[Start Source material]

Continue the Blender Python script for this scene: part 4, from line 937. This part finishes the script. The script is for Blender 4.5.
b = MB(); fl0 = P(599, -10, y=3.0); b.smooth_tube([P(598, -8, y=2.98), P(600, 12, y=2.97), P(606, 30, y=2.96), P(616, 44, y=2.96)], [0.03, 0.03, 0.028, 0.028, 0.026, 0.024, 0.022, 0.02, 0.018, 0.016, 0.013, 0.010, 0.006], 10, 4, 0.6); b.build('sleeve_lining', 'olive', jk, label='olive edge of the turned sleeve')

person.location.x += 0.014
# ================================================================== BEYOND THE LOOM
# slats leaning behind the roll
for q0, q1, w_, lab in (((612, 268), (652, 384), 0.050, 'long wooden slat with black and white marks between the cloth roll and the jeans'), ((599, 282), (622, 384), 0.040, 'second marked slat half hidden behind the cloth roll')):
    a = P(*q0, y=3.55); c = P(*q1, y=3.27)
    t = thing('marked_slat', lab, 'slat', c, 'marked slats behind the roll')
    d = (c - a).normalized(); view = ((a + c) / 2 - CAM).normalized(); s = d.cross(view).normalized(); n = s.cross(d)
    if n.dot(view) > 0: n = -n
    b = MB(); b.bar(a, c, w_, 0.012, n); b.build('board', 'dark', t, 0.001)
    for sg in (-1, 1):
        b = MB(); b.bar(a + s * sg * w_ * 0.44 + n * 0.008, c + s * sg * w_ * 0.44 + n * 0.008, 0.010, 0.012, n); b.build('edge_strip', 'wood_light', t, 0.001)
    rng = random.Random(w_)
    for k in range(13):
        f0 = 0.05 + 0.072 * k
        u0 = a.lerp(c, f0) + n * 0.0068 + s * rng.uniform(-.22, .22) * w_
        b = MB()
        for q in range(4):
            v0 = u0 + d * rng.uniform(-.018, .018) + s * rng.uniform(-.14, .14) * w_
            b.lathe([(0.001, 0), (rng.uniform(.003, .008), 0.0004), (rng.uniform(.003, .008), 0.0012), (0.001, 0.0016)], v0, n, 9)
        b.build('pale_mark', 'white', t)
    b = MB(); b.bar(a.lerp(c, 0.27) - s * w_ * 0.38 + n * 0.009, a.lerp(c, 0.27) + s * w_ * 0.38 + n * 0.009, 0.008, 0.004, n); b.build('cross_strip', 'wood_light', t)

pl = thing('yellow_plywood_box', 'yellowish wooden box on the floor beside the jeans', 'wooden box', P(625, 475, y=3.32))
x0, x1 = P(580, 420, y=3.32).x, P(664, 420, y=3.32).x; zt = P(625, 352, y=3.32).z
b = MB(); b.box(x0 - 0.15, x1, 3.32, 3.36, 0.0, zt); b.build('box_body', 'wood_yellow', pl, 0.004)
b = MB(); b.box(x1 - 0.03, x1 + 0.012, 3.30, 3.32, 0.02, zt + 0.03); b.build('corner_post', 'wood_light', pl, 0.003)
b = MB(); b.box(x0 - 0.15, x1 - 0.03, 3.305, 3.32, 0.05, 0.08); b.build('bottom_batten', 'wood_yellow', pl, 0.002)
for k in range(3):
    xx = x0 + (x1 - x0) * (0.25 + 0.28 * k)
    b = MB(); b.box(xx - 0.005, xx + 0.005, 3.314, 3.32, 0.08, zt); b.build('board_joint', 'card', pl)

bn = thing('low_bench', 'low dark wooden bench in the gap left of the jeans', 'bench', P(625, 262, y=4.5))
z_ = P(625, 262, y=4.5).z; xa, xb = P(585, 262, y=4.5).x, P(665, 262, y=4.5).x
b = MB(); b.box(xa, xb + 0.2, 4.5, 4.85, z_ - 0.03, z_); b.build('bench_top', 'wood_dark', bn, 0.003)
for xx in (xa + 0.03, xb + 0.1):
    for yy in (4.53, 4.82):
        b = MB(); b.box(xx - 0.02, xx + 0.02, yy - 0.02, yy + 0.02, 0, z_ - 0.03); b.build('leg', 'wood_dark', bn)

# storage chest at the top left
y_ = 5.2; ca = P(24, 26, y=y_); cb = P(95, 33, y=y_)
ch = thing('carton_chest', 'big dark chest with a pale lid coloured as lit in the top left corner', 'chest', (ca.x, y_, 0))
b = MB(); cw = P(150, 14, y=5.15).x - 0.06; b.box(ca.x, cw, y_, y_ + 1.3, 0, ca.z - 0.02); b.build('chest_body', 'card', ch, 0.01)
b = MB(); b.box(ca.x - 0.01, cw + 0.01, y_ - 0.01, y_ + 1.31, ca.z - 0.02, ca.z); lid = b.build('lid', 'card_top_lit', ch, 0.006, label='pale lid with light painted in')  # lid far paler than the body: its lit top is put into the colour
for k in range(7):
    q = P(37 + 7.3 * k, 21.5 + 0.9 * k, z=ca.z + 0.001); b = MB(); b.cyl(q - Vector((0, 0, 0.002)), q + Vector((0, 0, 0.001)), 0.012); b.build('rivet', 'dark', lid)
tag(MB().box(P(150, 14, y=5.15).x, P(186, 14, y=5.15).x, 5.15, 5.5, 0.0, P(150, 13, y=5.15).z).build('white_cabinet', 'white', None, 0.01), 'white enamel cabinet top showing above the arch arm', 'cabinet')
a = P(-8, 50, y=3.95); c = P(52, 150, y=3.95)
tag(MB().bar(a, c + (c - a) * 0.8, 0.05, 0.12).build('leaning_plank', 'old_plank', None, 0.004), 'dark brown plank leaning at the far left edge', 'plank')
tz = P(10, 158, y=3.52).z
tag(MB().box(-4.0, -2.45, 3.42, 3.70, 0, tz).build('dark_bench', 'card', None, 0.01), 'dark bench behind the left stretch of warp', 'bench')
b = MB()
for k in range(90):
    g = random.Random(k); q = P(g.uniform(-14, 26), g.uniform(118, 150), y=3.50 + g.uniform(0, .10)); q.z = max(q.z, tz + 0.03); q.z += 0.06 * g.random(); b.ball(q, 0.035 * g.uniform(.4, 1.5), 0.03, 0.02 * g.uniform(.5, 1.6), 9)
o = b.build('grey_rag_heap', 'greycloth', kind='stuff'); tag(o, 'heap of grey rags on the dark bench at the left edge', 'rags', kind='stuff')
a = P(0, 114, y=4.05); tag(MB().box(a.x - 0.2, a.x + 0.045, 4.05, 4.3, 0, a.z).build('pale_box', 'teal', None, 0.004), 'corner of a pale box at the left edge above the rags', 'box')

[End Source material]

What you should do » Would you give the material above again, complete and exact?

Solution to the exercise »
Continue the Blender Python script for this scene: part 4, from line 937. This part finishes the script. The script is for Blender 4.5.
b = MB(); fl0 = P(599, -10, y=3.0); b.smooth_tube([P(598, -8, y=2.98), P(600, 12, y=2.97), P(606, 30, y=2.96), P(616, 44, y=2.96)], [0.03, 0.03, 0.028, 0.028, 0.026, 0.024, 0.022, 0.02, 0.018, 0.016, 0.013, 0.010, 0.006], 10, 4, 0.6); b.build('sleeve_lining', 'olive', jk, label='olive edge of the turned sleeve')

person.location.x += 0.014
# ================================================================== BEYOND THE LOOM
# slats leaning behind the roll
for q0, q1, w_, lab in (((612, 268), (652, 384), 0.050, 'long wooden slat with black and white marks between the cloth roll and the jeans'), ((599, 282), (622, 384), 0.040, 'second marked slat half hidden behind the cloth roll')):
    a = P(*q0, y=3.55); c = P(*q1, y=3.27)
    t = thing('marked_slat', lab, 'slat', c, 'marked slats behind the roll')
    d = (c - a).normalized(); view = ((a + c) / 2 - CAM).normalized(); s = d.cross(view).normalized(); n = s.cross(d)
    if n.dot(view) > 0: n = -n
    b = MB(); b.bar(a, c, w_, 0.012, n); b.build('board', 'dark', t, 0.001)
    for sg in (-1, 1):
        b = MB(); b.bar(a + s * sg * w_ * 0.44 + n * 0.008, c + s * sg * w_ * 0.44 + n * 0.008, 0.010, 0.012, n); b.build('edge_strip', 'wood_light', t, 0.001)
    rng = random.Random(w_)
    for k in range(13):
        f0 = 0.05 + 0.072 * k
        u0 = a.lerp(c, f0) + n * 0.0068 + s * rng.uniform(-.22, .22) * w_
        b = MB()
        for q in range(4):
            v0 = u0 + d * rng.uniform(-.018, .018) + s * rng.uniform(-.14, .14) * w_
            b.lathe([(0.001, 0), (rng.uniform(.003, .008), 0.0004), (rng.uniform(.003, .008), 0.0012), (0.001, 0.0016)], v0, n, 9)
        b.build('pale_mark', 'white', t)
    b = MB(); b.bar(a.lerp(c, 0.27) - s * w_ * 0.38 + n * 0.009, a.lerp(c, 0.27) + s * w_ * 0.38 + n * 0.009, 0.008, 0.004, n); b.build('cross_strip', 'wood_light', t)

pl = thing('yellow_plywood_box', 'yellowish wooden box on the floor beside the jeans', 'wooden box', P(625, 475, y=3.32))
x0, x1 = P(580, 420, y=3.32).x, P(664, 420, y=3.32).x; zt = P(625, 352, y=3.32).z
b = MB(); b.box(x0 - 0.15, x1, 3.32, 3.36, 0.0, zt); b.build('box_body', 'wood_yellow', pl, 0.004)
b = MB(); b.box(x1 - 0.03, x1 + 0.012, 3.30, 3.32, 0.02, zt + 0.03); b.build('corner_post', 'wood_light', pl, 0.003)
b = MB(); b.box(x0 - 0.15, x1 - 0.03, 3.305, 3.32, 0.05, 0.08); b.build('bottom_batten', 'wood_yellow', pl, 0.002)
for k in range(3):
    xx = x0 + (x1 - x0) * (0.25 + 0.28 * k)
    b = MB(); b.box(xx - 0.005, xx + 0.005, 3.314, 3.32, 0.08, zt); b.build('board_joint', 'card', pl)

bn = thing('low_bench', 'low dark wooden bench in the gap left of the jeans', 'bench', P(625, 262, y=4.5))
z_ = P(625, 262, y=4.5).z; xa, xb = P(585, 262, y=4.5).x, P(665, 262, y=4.5).x
b = MB(); b.box(xa, xb + 0.2, 4.5, 4.85, z_ - 0.03, z_); b.build('bench_top', 'wood_dark', bn, 0.003)
for xx in (xa + 0.03, xb + 0.1):
    for yy in (4.53, 4.82):
        b = MB(); b.box(xx - 0.02, xx + 0.02, yy - 0.02, yy + 0.02, 0, z_ - 0.03); b.build('leg', 'wood_dark', bn)

# storage chest at the top left
y_ = 5.2; ca = P(24, 26, y=y_); cb = P(95, 33, y=y_)
ch = thing('carton_chest', 'big dark chest with a pale lid coloured as lit in the top left corner', 'chest', (ca.x, y_, 0))
b = MB(); cw = P(150, 14, y=5.15).x - 0.06; b.box(ca.x, cw, y_, y_ + 1.3, 0, ca.z - 0.02); b.build('chest_body', 'card', ch, 0.01)
b = MB(); b.box(ca.x - 0.01, cw + 0.01, y_ - 0.01, y_ + 1.31, ca.z - 0.02, ca.z); lid = b.build('lid', 'card_top_lit', ch, 0.006, label='pale lid with light painted in')  # lid far paler than the body: its lit top is put into the colour
for k in range(7):
    q = P(37 + 7.3 * k, 21.5 + 0.9 * k, z=ca.z + 0.001); b = MB(); b.cyl(q - Vector((0, 0, 0.002)), q + Vector((0, 0, 0.001)), 0.012); b.build('rivet', 'dark', lid)
tag(MB().box(P(150, 14, y=5.15).x, P(186, 14, y=5.15).x, 5.15, 5.5, 0.0, P(150, 13, y=5.15).z).build('white_cabinet', 'white', None, 0.01), 'white enamel cabinet top showing above the arch arm', 'cabinet')
a = P(-8, 50, y=3.95); c = P(52, 150, y=3.95)
tag(MB().bar(a, c + (c - a) * 0.8, 0.05, 0.12).build('leaning_plank', 'old_plank', None, 0.004), 'dark brown plank leaning at the far left edge', 'plank')
tz = P(10, 158, y=3.52).z
tag(MB().box(-4.0, -2.45, 3.42, 3.70, 0, tz).build('dark_bench', 'card', None, 0.01), 'dark bench behind the left stretch of warp', 'bench')
b = MB()
for k in range(90):
    g = random.Random(k); q = P(g.uniform(-14, 26), g.uniform(118, 150), y=3.50 + g.uniform(0, .10)); q.z = max(q.z, tz + 0.03); q.z += 0.06 * g.random(); b.ball(q, 0.035 * g.uniform(.4, 1.5), 0.03, 0.02 * g.uniform(.5, 1.6), 9)
o = b.build('grey_rag_heap', 'greycloth', kind='stuff'); tag(o, 'heap of grey rags on the dark bench at the left edge', 'rags', kind='stuff')
a = P(0, 114, y=4.05); tag(MB().box(a.x - 0.2, a.x + 0.045, 4.05, 4.3, 0, a.z).build('pale_box', 'teal', None, 0.004), 'corner of a pale box at the left edge above the rags', 'box')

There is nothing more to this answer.